April 10, 2008
"I think I have irritable bowel syndrome." This is never something you want to hear on a job. But this is life as a temp in Hollywood. Let's start from the beginning.
Today I started a 2-day assignment at a film production company that is responsible for a very successful film franchise. Anyway, the person I'm working for is actually quite nice (this is rare) and gave me real work (this is rarer). But while she was off at a meeting, I'm left minding the fort. In comes a person I don't work for, have never worked for and doesn't work for the company I am working for -- call her Madam Bowelvary. Let's write this like a screen play.
INT. PRODUCTION COMPANY -- AFTERNOON
MADAM BOWELVARY
Hi. Where's (name)?
TEMP
(Name)'s at a meeting. She should be back in a half hour or so.
MADAM BOWELVARY
Hmmm. Hey, mind if I sleep on her couch for 15 minutes?
Temp sits there and thinks to himself for a moment, "I don't know who you are or what your name is...Wait, are you homeless?"
TEMP
I don't know. I'm just a temp. so...
MADAM BOWELVARY
So can you send an email and ask (Name) if I can sleep on the couch? Just a quick nap. I'm having coffee in 15 minutes with (another Exec/COFFEE DATE) and I'm beat.
Temp notices MADAM BOWELVARY is checking emails on a Blackberry while asking this question. Temp ponders a witty retort like "You have fingers, don't you?" but decides it's not smart to annoy people who can buy your scripts.
MADAM BOWELVARY
Just write "(Name) is here.
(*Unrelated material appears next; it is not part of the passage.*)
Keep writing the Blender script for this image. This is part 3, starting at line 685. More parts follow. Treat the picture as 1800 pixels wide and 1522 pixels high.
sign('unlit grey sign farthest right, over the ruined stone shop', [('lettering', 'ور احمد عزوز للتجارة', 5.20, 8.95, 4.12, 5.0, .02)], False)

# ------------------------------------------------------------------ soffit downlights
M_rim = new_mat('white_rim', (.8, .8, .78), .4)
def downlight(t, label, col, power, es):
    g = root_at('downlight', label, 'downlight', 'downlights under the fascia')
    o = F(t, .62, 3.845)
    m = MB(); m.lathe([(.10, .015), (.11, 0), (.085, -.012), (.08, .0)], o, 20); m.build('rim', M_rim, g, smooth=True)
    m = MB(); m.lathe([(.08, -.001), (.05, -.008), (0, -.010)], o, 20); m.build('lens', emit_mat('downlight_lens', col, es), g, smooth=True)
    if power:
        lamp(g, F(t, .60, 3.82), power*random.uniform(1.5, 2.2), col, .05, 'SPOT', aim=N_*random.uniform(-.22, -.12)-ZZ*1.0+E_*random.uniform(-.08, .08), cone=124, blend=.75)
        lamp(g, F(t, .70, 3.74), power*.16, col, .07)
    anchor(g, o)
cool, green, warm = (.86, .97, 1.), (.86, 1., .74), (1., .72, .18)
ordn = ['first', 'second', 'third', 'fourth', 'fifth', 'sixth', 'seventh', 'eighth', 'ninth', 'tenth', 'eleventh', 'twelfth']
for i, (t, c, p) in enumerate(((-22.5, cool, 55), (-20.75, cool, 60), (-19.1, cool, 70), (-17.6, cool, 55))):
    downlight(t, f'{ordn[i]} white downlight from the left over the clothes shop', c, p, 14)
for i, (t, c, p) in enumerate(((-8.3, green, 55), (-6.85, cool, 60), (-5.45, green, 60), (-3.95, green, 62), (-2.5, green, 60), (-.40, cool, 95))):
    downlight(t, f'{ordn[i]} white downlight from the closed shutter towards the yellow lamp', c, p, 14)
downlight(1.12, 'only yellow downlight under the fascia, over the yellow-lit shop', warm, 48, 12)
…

Can she sleep on her couch?"
Temp types this in and hits SEND.
10 minutes later. No response.
MADAM BOWELVARY
Hey can you send an email to COFFEE DATE and tell him to come down here when he's ready for coffee.
Again, Temp wonders "When did you become my boss? You don't work here. It's as if I went into McDonald's and said 'Give me a Whopper with Cheese....Yes, I know this isn't a Burger King...Now go over to Burger King, get me a Whopper with Cheese, bring it back to McDonalds and give it to me.'" Temp sends the email anyway for the same reason as mentioned above.
MADAM BOWELVARY
I'm gonna use the bathroom.
The exec goes to the john. While in there, the COFFEE DATE walks down and enters the office.
COFFEE DATE
Where's (name)?
MADAM BOWELVARY
(O.C)
I'm in here. I'll be right out.
Toilet flushes. The distinctive sound and smell of Lysol emerges. Bathroom door opens. A waft of disinfected air exits the bathroom with MADAM B.
MADAM BOWELVARY
(to Coffee Date)
I think I have irritable bowel syndrome...
The two execs exit the office. Temp is left there alone again. The fumes from the bathroom are almost overpowering. The toilet runs.
10 minutes later. Temp's boss returns.
TEMP'S BOSS
I got your email. Was that a joke?
TEMP
No. It was (name).
TEMP'S BOSS
Who?
-the end-
2 comments:
That is painful!!
~ Jess
Haha, just another day in Hollywood.